Lift out all lines below that contain "from".

> _DATA PROVIDED_:
**********

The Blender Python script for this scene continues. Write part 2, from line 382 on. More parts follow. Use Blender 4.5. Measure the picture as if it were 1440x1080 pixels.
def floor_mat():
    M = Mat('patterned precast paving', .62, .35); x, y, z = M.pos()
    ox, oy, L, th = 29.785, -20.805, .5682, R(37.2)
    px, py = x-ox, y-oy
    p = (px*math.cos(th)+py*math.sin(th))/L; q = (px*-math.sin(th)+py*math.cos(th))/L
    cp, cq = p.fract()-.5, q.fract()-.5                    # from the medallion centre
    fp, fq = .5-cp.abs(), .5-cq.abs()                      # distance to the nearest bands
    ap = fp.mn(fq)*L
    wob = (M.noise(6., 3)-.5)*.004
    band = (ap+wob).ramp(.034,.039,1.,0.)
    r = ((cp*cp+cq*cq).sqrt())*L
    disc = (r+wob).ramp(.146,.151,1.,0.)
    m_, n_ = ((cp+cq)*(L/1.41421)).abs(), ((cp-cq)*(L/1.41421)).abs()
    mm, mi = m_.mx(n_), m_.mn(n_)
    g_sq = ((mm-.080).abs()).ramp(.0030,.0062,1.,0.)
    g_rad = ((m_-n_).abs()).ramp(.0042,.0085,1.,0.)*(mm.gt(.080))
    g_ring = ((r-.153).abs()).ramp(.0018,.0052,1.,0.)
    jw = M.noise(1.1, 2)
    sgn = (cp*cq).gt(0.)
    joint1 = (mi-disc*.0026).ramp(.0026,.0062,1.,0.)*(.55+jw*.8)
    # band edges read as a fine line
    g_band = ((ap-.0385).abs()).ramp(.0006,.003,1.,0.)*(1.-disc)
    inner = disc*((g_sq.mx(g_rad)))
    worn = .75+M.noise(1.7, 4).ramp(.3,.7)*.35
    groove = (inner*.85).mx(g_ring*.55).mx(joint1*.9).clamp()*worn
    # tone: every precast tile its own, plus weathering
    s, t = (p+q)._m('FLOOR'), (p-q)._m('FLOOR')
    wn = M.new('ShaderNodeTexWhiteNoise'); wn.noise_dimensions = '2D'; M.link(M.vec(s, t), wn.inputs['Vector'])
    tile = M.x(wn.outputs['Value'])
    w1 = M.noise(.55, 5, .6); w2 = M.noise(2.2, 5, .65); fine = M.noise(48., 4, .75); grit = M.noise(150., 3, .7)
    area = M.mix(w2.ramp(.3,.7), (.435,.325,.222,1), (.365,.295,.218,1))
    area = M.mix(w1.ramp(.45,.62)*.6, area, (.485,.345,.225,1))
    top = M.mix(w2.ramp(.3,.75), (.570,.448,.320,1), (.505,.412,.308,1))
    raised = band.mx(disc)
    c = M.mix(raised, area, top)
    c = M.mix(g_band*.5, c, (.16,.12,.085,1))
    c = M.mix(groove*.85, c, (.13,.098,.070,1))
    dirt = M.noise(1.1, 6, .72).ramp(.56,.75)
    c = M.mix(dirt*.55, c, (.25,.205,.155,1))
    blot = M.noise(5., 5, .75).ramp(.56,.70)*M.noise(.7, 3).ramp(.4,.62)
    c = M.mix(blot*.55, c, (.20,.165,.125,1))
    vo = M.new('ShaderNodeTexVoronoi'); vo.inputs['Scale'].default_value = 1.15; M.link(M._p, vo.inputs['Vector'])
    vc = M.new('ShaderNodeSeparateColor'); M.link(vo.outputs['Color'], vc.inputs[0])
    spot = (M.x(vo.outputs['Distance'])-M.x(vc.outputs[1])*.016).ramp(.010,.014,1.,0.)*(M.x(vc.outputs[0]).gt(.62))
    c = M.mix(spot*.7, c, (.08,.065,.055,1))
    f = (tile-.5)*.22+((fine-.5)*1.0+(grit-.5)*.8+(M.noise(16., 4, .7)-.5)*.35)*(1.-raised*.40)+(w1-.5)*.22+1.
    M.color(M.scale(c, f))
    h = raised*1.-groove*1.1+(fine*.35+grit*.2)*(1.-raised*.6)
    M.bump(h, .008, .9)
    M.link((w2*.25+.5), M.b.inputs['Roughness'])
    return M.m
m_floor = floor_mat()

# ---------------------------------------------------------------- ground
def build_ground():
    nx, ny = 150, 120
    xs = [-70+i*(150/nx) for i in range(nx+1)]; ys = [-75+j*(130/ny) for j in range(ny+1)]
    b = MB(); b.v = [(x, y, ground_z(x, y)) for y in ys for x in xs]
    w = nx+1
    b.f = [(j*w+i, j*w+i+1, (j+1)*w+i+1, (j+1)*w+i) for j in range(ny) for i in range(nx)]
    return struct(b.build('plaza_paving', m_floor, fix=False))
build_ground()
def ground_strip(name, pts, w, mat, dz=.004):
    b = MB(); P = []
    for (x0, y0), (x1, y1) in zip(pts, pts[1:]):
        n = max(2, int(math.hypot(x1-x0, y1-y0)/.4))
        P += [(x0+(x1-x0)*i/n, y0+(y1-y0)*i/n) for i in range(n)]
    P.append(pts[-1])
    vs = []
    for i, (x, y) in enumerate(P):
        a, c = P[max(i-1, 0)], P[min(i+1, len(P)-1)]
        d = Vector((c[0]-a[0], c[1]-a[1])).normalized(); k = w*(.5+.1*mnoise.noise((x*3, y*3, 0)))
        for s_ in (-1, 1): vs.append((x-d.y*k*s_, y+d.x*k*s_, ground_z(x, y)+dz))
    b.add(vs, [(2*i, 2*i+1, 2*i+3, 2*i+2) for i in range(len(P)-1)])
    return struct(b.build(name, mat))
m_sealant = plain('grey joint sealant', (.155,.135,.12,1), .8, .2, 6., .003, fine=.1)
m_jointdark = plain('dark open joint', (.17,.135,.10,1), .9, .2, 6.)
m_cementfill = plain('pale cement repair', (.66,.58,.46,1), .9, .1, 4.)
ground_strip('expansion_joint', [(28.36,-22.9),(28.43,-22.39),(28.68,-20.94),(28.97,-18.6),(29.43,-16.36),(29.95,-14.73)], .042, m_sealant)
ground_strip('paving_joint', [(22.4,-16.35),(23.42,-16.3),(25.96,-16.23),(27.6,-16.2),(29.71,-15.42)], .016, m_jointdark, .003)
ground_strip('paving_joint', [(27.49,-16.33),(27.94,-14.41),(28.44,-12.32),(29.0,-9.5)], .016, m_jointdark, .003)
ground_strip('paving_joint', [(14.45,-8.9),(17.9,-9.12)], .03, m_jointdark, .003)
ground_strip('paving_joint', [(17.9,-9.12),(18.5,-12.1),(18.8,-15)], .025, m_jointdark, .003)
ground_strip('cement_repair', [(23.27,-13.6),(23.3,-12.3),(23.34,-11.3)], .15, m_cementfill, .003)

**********

> _RESULT OF THE EXERCISE_:
The Blender Python script for this scene continues. Write part 2, from line 382 on. More parts follow. Use Blender 4.5. Measure the picture as if it were 1440x1080 pixels.
    cp, cq = p.fract()-.5, q.fract()-.5                    # from the medallion centre